WHAT THIS TASK INVOLVES: Output the material exactly, but drop every image it holds.

PROVIDED MATERIAL:

===

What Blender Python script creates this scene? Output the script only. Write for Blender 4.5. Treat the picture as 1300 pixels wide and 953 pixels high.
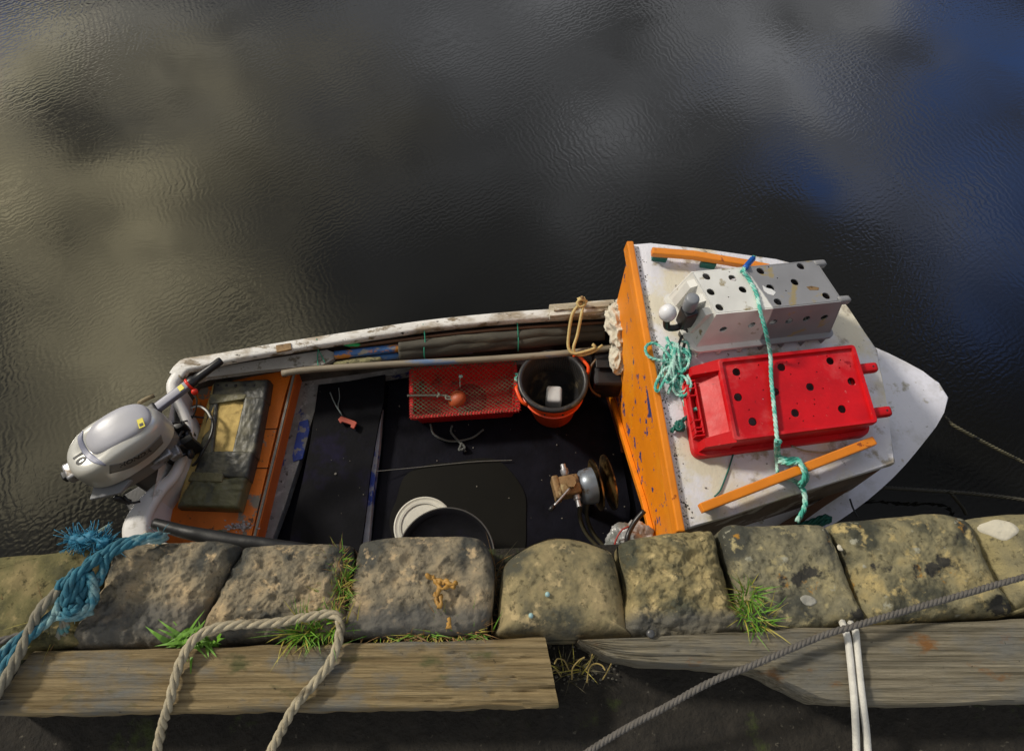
import bpy, bmesh, math, random
from mathutils import Vector, Matrix, noise
from mathutils.geometry import tessellate_polygon
R = math.radians
random.seed(7)
scn = bpy.context.scene
for o in list(bpy.data.objects): bpy.data.objects.remove(o)

# ------------------------------------------------------------------ camera
F = 928.0; CX, CY = 650.0, 432.0; TH = R(28); H = 3.5     # focal length in photo pixels, tilt, height above water
cd = bpy.data.cameras.new('camera'); cam = bpy.data.objects.new('camera', cd); scn.collection.objects.link(cam)
cam.location = (0, 0, H); cam.rotation_euler = (TH, 0, 0)
cd.sensor_width = 36; cd.lens = 36*F/1300; cd.shift_y = -(476.5-CY)/1300; cd.clip_end = 2000; cd.clip_start = 0.05
scn.camera = cam
CT, ST = math.cos(TH), math.sin(TH)
def ray(u, v):
    x, y = (u-CX)/F, -(v-CY)/F
    return Vector((x, y*CT+ST, y*ST-CT))
def P(u, v, z):
    d = ray(u, v); t = (z-H)/d.z
    return Vector((0, 0, H))+d*t

# ------------------------------------------------------------------ sky, sun, exposure
SUN_EL, SUN_AZ = R(38), math.atan2(-0.88, 0.47)      # azimuth from +Y towards +X
SD = Vector((math.sin(SUN_AZ)*math.cos(SUN_EL), math.cos(SUN_AZ)*math.cos(SUN_EL), math.sin(SUN_EL)))
w = bpy.data.worlds.new('World'); scn.world = w; w.use_nodes = True
nt = w.node_tree; N = nt.nodes; L = nt.links; N.clear()
def wn(t, **k):
    n = N.new(t)
    for a, b in k.items(): setattr(n, a, b)
    return n
def wm(op, a, b=None, c=None, clamp=False):
    n = wn('ShaderNodeMath', operation=op); n.use_clamp = clamp
    for i, x in enumerate((a, b, c)):
        if x is None: continue
        if isinstance(x, (int, float)): n.inputs[i].default_value = x
        else: L.new(x, n.inputs[i])
    return n.outputs[0]
sky = wn('ShaderNodeTexSky', sky_type='NISHITA'); sky.sun_disc = False
sky.sun_elevation = SUN_EL; sky.sun_rotation = SUN_AZ
tc = wn('ShaderNodeTexCoord'); sp = wn('ShaderNodeSeparateXYZ'); L.new(tc.outputs['Generated'], sp.inputs[0])
zc = wm('MAXIMUM', wm('ABSOLUTE', sp.outputs[2]), 0.16)
cb = wn('ShaderNodeCombineXYZ'); L.new(wm('DIVIDE', sp.outputs[0], zc), cb.inputs[0]); L.new(wm('DIVIDE', sp.outputs[1], zc), cb.inputs[1])
def wnoise(scale, detail, off):
    mp = wn('ShaderNodeMapping'); mp.inputs['Location'].default_value = off; L.new(cb.outputs[0], mp.inputs[0])
    n = wn('ShaderNodeTexNoise'); n.inputs['Scale'].default_value = scale; n.inputs['Detail'].default_value = detail
    L.new(mp.outputs[0], n.inputs['Vector']); return n
dn = wnoise(2.6, 4, (3, 1, 0))
sub = wn('ShaderNodeVectorMath', operation='SUBTRACT'); L.new(dn.outputs['Color'], sub.inputs[0]); sub.inputs[1].default_value = (.5, .5, .5)
scl = wn('ShaderNodeVectorMath', operation='SCALE'); L.new(sub.outputs[0], scl.inputs[0]); scl.inputs['Scale'].default_value = 0.75
ws = wn('ShaderNodeVectorMath', operation='ADD'); L.new(cb.outputs[0], ws.inputs[0]); L.new(scl.outputs[0], ws.inputs[1])
def bank(lst):                        # soft cloud banks: (direction as x/z, y/z; size; strength)
    acc = None
    for (cx, cy, r, s) in lst:
        d = wn('ShaderNodeVectorMath', operation='DISTANCE'); L.new(ws.outputs[0], d.inputs[0]); d.inputs[1].default_value = (cx, cy, 0)
        q = wm('DIVIDE', d.outputs['Value'], r); e = wm('EXPONENT', wm('MULTIPLY', wm('MULTIPLY', q, q), -1.0)); e = wm('MULTIPLY', e, s)
        acc = e if acc is None else wm('ADD', acc, e)
    return acc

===

REPLY:
What Blender Python script creates this scene? Output the script only. Write for Blender 4.5. Treat the picture as 1300 pixels wide and 953 pixels high.
import bpy, bmesh, math, random
from mathutils import Vector, Matrix, noise
from mathutils.geometry import tessellate_polygon
R = math.radians
random.seed(7)
scn = bpy.context.scene
for o in list(bpy.data.objects): bpy.data.objects.remove(o)

# ------------------------------------------------------------------ camera
F = 928.0; CX, CY = 650.0, 432.0; TH = R(28); H = 3.5     # focal length in photo pixels, tilt, height above water
cd = bpy.data.cameras.new('camera'); cam = bpy.data.objects.new('camera', cd); scn.collection.objects.link(cam)
cam.location = (0, 0, H); cam.rotation_euler = (TH, 0, 0)
cd.sensor_width = 36; cd.lens = 36*F/1300; cd.shift_y = -(476.5-CY)/1300; cd.clip_end = 2000; cd.clip_start = 0.05
scn.camera = cam
CT, ST = math.cos(TH), math.sin(TH)
def ray(u, v):
    x, y = (u-CX)/F, -(v-CY)/F
    return Vector((x, y*CT+ST, y*ST-CT))
def P(u, v, z):
    d = ray(u, v); t = (z-H)/d.z
    return Vector((0, 0, H))+d*t

# ------------------------------------------------------------------ sky, sun, exposure
SUN_EL, SUN_AZ = R(38), math.atan2(-0.88, 0.47)      # azimuth from +Y towards +X
SD = Vector((math.sin(SUN_AZ)*math.cos(SUN_EL), math.cos(SUN_AZ)*math.cos(SUN_EL), math.sin(SUN_EL)))
w = bpy.data.worlds.new('World'); scn.world = w; w.use_nodes = True
nt = w.node_tree; N = nt.nodes; L = nt.links; N.clear()
def wn(t, **k):
    n = N.new(t)
    for a, b in k.items(): setattr(n, a, b)
    return n
def wm(op, a, b=None, c=None, clamp=False):
    n = wn('ShaderNodeMath', operation=op); n.use_clamp = clamp
    for i, x in enumerate((a, b, c)):
        if x is None: continue
        if isinstance(x, (int, float)): n.inputs[i].default_value = x
        else: L.new(x, n.inputs[i])
    return n.outputs[0]
sky = wn('ShaderNodeTexSky', sky_type='NISHITA'); sky.sun_disc = False
sky.sun_elevation = SUN_EL; sky.sun_rotation = SUN_AZ
tc = wn('ShaderNodeTexCoord'); sp = wn('ShaderNodeSeparateXYZ'); L.new(tc.outputs['Generated'], sp.inputs[0])
zc = wm('MAXIMUM', wm('ABSOLUTE', sp.outputs[2]), 0.16)
cb = wn('ShaderNodeCombineXYZ'); L.new(wm('DIVIDE', sp.outputs[0], zc), cb.inputs[0]); L.new(wm('DIVIDE', sp.outputs[1], zc), cb.inputs[1])
def wnoise(scale, detail, off):
    mp = wn('ShaderNodeMapping'); mp.inputs['Location'].default_value = off; L.new(cb.outputs[0], mp.inputs[0])
    n = wn('ShaderNodeTexNoise'); n.inputs['Scale'].default_value = scale; n.inputs['Detail'].default_value = detail
    L.new(mp.outputs[0], n.inputs['Vector']); return n
dn = wnoise(2.6, 4, (3, 1, 0))
sub = wn('ShaderNodeVectorMath', operation='SUBTRACT'); L.new(dn.outputs['Color'], sub.inputs[0]); sub.inputs[1].default_value = (.5, .5, .5)
scl = wn('ShaderNodeVectorMath', operation='SCALE'); L.new(sub.outputs[0], scl.inputs[0]); scl.inputs['Scale'].default_value = 0.75
ws = wn('ShaderNodeVectorMath', operation='ADD'); L.new(cb.outputs[0], ws.inputs[0]); L.new(scl.outputs[0], ws.inputs[1])
def bank(lst):                        # soft cloud banks: (direction as x/z, y/z; size; strength)
    acc = None
    for (cx, cy, r, s) in lst:
        d = wn('ShaderNodeVectorMath', operation='DISTANCE'); L.new(ws.outputs[0], d.inputs[0]); d.inputs[1].default_value = (cx, cy, 0)
        q = wm('DIVIDE', d.outputs['Value'], r); e = wm('EXPONENT', wm('MULTIPLY', wm('MULTIPLY', q, q), -1.0)); e = wm('MULTIPLY', e, s)
        acc = e if acc is None else wm('ADD', acc, e)
    return acc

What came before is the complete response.